╭─ Collected material

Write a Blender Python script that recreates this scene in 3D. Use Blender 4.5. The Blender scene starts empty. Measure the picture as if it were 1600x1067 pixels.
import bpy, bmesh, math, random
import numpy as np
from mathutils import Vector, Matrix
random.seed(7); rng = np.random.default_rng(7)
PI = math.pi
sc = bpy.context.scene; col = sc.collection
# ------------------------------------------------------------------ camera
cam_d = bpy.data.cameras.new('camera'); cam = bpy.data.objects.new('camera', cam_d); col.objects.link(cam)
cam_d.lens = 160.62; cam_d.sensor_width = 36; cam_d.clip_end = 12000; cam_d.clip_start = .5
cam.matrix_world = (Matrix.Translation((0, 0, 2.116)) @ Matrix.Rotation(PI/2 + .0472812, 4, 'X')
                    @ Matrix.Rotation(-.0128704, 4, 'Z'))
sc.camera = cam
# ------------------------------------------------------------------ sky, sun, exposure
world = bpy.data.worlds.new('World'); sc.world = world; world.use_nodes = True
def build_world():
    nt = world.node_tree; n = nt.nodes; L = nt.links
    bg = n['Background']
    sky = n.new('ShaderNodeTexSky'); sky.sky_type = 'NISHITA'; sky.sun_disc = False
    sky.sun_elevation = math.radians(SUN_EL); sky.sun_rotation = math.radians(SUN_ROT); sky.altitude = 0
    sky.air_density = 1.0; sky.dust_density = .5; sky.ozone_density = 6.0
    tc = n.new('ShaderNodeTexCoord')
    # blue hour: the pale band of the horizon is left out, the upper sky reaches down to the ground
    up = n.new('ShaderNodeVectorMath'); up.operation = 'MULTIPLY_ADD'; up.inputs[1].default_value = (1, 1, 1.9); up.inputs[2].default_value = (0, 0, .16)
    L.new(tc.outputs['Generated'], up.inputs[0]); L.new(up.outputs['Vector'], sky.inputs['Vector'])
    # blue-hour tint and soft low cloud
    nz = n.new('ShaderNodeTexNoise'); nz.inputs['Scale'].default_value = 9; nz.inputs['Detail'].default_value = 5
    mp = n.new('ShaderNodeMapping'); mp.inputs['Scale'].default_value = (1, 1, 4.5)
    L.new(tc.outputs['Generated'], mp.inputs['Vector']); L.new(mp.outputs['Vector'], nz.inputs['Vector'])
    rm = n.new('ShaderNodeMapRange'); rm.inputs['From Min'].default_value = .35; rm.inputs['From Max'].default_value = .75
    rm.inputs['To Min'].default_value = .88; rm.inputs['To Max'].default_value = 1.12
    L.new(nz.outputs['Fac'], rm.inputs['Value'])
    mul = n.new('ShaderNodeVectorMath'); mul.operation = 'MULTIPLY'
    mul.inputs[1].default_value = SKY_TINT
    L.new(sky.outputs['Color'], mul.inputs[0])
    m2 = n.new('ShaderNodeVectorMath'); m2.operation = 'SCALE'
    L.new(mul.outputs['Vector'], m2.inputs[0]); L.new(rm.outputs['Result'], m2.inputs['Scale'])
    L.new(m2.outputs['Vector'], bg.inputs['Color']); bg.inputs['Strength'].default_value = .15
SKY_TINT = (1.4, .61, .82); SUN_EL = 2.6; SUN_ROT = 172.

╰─

• [Work instructions]: Write the entire listing out again, word for word.

• [Answer for this exercise]:
Write a Blender Python script that recreates this scene in 3D. Use Blender 4.5. The Blender scene starts empty. Measure the picture as if it were 1600x1067 pixels.
import bpy, bmesh, math, random
import numpy as np
from mathutils import Vector, Matrix
random.seed(7); rng = np.random.default_rng(7)
PI = math.pi
sc = bpy.context.scene; col = sc.collection
# ------------------------------------------------------------------ camera
cam_d = bpy.data.cameras.new('camera'); cam = bpy.data.objects.new('camera', cam_d); col.objects.link(cam)
cam_d.lens = 160.62; cam_d.sensor_width = 36; cam_d.clip_end = 12000; cam_d.clip_start = .5
cam.matrix_world = (Matrix.Translation((0, 0, 2.116)) @ Matrix.Rotation(PI/2 + .0472812, 4, 'X')
                    @ Matrix.Rotation(-.0128704, 4, 'Z'))
sc.camera = cam
# ------------------------------------------------------------------ sky, sun, exposure
world = bpy.data.worlds.new('World'); sc.world = world; world.use_nodes = True
def build_world():
    nt = world.node_tree; n = nt.nodes; L = nt.links
    bg = n['Background']
    sky = n.new('ShaderNodeTexSky'); sky.sky_type = 'NISHITA'; sky.sun_disc = False
    sky.sun_elevation = math.radians(SUN_EL); sky.sun_rotation = math.radians(SUN_ROT); sky.altitude = 0
    sky.air_density = 1.0; sky.dust_density = .5; sky.ozone_density = 6.0
    tc = n.new('ShaderNodeTexCoord')
    # blue hour: the pale band of the horizon is left out, the upper sky reaches down to the ground
    up = n.new('ShaderNodeVectorMath'); up.operation = 'MULTIPLY_ADD'; up.inputs[1].default_value = (1, 1, 1.9); up.inputs[2].default_value = (0, 0, .16)
    L.new(tc.outputs['Generated'], up.inputs[0]); L.new(up.outputs['Vector'], sky.inputs['Vector'])
    # blue-hour tint and soft low cloud
    nz = n.new('ShaderNodeTexNoise'); nz.inputs['Scale'].default_value = 9; nz.inputs['Detail'].default_value = 5
    mp = n.new('ShaderNodeMapping'); mp.inputs['Scale'].default_value = (1, 1, 4.5)
    L.new(tc.outputs['Generated'], mp.inputs['Vector']); L.new(mp.outputs['Vector'], nz.inputs['Vector'])
    rm = n.new('ShaderNodeMapRange'); rm.inputs['From Min'].default_value = .35; rm.inputs['From Max'].default_value = .75
    rm.inputs['To Min'].default_value = .88; rm.inputs['To Max'].default_value = 1.12
    L.new(nz.outputs['Fac'], rm.inputs['Value'])
    mul = n.new('ShaderNodeVectorMath'); mul.operation = 'MULTIPLY'
    mul.inputs[1].default_value = SKY_TINT
    L.new(sky.outputs['Color'], mul.inputs[0])
    m2 = n.new('ShaderNodeVectorMath'); m2.operation = 'SCALE'
    L.new(mul.outputs['Vector'], m2.inputs[0]); L.new(rm.outputs['Result'], m2.inputs['Scale'])
    L.new(m2.outputs['Vector'], bg.inputs['Color']); bg.inputs['Strength'].default_value = .15
SKY_TINT = (1.4, .61, .82); SUN_EL = 2.6; SUN_ROT = 172.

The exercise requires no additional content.